By contrast, the Jews of Thessalonica would have condemned Peters biblical exegesis at the Council of Jerusalem. They would have scoffed at the Churchs having authority over themthe Torah was all they needed.
Ray, S. (1997). Why The Bereans Reject Sola Scriptura. This Rock Magazine. Retrieved May 28, 2014
Calvin - no matter what, you are destined before you were born so no matter what sort of Christian life you lead if you were destined for Hell, well there you went. Predestination.
It’s biblical.
Yes, that is why I know he is wrong!
11. He was a cruel arrogant SOB that had those who disagreed with him burnt at the stake.
12. No one knew of God’s love better than Calvin.
I don’t know if you are a fan of John Piper, but the following link is a biographical sketch of John Calvin that he presented at a pastors conference in 1997.
http://www.desiringgod.org/biographies/the-divine-majesty-of-the-word
Please note that you can read, listen from the web-page, or download the msg as an MP3. The length is ~1.5 hrs
Highly recommended...
Give it up! They can’t help being against Calvin.
How much time have you spent really studying the Doctrines of Grace?

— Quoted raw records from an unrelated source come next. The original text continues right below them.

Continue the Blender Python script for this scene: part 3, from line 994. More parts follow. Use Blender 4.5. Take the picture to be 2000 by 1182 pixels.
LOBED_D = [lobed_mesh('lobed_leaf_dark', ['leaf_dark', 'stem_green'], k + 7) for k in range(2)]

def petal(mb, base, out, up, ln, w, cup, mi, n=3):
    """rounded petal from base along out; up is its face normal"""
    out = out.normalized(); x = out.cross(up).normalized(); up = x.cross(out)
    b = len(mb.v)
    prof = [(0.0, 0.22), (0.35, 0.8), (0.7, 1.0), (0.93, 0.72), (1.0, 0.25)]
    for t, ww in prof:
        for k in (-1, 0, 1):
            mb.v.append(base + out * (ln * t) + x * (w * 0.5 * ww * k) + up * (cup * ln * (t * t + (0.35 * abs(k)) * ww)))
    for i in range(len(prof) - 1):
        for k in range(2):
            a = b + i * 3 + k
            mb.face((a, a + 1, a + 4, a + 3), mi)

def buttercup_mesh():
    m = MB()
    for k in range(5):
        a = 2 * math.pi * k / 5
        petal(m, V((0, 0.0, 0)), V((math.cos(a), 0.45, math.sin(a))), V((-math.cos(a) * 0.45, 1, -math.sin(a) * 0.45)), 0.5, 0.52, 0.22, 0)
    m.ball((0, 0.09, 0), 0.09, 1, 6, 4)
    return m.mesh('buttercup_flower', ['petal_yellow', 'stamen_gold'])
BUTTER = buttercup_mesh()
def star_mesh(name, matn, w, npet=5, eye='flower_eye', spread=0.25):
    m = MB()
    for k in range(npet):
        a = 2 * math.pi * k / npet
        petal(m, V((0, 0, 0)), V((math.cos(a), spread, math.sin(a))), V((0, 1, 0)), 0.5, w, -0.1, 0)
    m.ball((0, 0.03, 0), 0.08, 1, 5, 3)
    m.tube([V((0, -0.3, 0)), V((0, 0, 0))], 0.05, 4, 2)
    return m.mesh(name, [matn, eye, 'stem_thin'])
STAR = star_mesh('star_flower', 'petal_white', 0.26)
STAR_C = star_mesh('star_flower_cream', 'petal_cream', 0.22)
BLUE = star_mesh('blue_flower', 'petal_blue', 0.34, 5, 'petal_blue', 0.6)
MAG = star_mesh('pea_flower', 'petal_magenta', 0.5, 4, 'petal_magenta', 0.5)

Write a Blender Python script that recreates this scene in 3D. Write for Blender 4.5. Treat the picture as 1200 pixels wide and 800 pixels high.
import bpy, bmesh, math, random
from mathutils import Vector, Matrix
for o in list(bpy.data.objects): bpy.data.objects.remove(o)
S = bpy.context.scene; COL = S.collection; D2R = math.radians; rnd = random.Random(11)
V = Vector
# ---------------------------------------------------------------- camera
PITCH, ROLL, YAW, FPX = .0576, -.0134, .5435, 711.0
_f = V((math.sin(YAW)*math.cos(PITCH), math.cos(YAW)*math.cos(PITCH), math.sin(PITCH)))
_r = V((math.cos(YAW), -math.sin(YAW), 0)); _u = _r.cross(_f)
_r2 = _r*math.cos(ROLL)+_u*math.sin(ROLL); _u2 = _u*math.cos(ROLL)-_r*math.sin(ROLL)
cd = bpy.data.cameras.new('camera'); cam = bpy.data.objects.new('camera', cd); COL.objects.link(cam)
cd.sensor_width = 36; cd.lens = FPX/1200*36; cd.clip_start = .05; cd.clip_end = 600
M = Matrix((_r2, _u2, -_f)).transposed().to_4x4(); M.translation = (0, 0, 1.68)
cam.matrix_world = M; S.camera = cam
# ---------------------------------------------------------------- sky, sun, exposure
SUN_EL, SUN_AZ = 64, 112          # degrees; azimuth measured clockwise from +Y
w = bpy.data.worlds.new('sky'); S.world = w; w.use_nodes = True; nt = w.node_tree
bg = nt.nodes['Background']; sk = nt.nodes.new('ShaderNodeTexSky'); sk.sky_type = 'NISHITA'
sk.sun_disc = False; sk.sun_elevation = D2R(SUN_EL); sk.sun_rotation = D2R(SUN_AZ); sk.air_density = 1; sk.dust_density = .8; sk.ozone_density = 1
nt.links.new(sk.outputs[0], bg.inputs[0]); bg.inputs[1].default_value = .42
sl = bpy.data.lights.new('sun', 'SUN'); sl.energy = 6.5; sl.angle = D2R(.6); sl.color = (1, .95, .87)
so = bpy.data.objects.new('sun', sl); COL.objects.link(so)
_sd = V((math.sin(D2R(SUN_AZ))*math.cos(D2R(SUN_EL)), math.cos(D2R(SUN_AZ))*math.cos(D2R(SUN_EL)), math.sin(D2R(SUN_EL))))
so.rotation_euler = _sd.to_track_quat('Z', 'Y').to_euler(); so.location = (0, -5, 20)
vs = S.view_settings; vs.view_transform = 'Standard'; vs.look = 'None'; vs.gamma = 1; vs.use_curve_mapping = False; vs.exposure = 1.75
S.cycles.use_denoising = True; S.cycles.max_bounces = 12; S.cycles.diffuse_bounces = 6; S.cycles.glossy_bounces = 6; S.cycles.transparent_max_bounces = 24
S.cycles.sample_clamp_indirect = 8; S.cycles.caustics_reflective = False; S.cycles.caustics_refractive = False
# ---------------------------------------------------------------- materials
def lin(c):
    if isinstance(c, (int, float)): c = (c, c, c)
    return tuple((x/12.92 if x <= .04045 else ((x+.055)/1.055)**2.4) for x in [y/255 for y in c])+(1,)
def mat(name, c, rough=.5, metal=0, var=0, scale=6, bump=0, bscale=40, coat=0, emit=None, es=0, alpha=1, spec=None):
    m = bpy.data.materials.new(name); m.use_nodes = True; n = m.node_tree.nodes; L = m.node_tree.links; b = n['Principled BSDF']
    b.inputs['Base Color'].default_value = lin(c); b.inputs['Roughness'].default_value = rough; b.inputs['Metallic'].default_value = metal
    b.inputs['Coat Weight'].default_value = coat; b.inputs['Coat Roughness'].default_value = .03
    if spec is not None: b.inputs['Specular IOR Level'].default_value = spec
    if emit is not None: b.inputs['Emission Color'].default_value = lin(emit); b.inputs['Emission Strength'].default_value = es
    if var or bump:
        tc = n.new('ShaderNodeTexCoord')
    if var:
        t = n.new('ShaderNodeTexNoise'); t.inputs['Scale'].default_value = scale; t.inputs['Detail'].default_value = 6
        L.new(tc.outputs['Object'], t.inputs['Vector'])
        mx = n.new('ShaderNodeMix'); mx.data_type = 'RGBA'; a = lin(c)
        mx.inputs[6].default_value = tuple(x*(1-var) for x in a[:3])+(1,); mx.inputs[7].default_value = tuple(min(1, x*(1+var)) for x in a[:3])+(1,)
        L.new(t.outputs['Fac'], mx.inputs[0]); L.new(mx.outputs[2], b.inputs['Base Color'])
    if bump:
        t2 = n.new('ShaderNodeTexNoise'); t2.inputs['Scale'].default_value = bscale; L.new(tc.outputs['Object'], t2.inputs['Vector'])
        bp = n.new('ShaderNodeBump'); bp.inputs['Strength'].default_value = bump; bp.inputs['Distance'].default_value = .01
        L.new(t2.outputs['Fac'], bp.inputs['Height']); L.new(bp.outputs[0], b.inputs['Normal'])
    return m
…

Do you really understand what Calvinists believe and why? Are you sure? That’s are rhetorical questions for you to consider. I have neither the time nor inclination to debate it and you don’t have to prove anything to me.
I was an ardent Arminian for nearly 40 years. Due to a convergence of circumstances, one day I decided to really study what Calvinists believe and why. What I discovered changed my life and ultimately my entire family. Short of salvation it’s the best thing that ever happened to me. I now realize what I had been presented as “Calvinism” was a weak caricature. That same caricature is the common understanding among American evangelicals.
Piper gives a compelling argument here:
http://www.desiringgod.org/seminars/tulip-2013-part-2
IMO, piper does his homework. He doesn’t pull any punches; he presents contrary opinions and then logically walks through why he believes what he does.
If you have the time to listen, I believe - if nothing else - that you will be blessed by hearing the word of God exposited by a man who loves God and loves the Word...
If anyone says that it is not in the power of man to make his ways evil, but that God produces the evil as well as the good works, not only by permission, but also properly and of himself, so that the betrayal of Judas is no less his own proper work than the vocation of Paul, let him be anathema.
If anyone shall say that the grace of justification is attained by those only who are predestined unto life, but that all others, who are called, are called indeed, but do not receive grace, as if they are by divine power predestined to evil, let him be anathema.
The Council of Trent (1547). Decree Concerning Justification. Canon 6 .
Post of the year!
I guess I believe in them in a broad sense, not in the way Calvin address them. With total depravity I hold that yes man cannot do any good, but he can come to God by himself. With Unconditional Election I hold to the idea that we saved by grace alone and nothing we have done special. As for preservation of the Saints, I hold that once saved always saved.
Predestination is Biblical? Then we’re all doomed. What do we need Yashua for?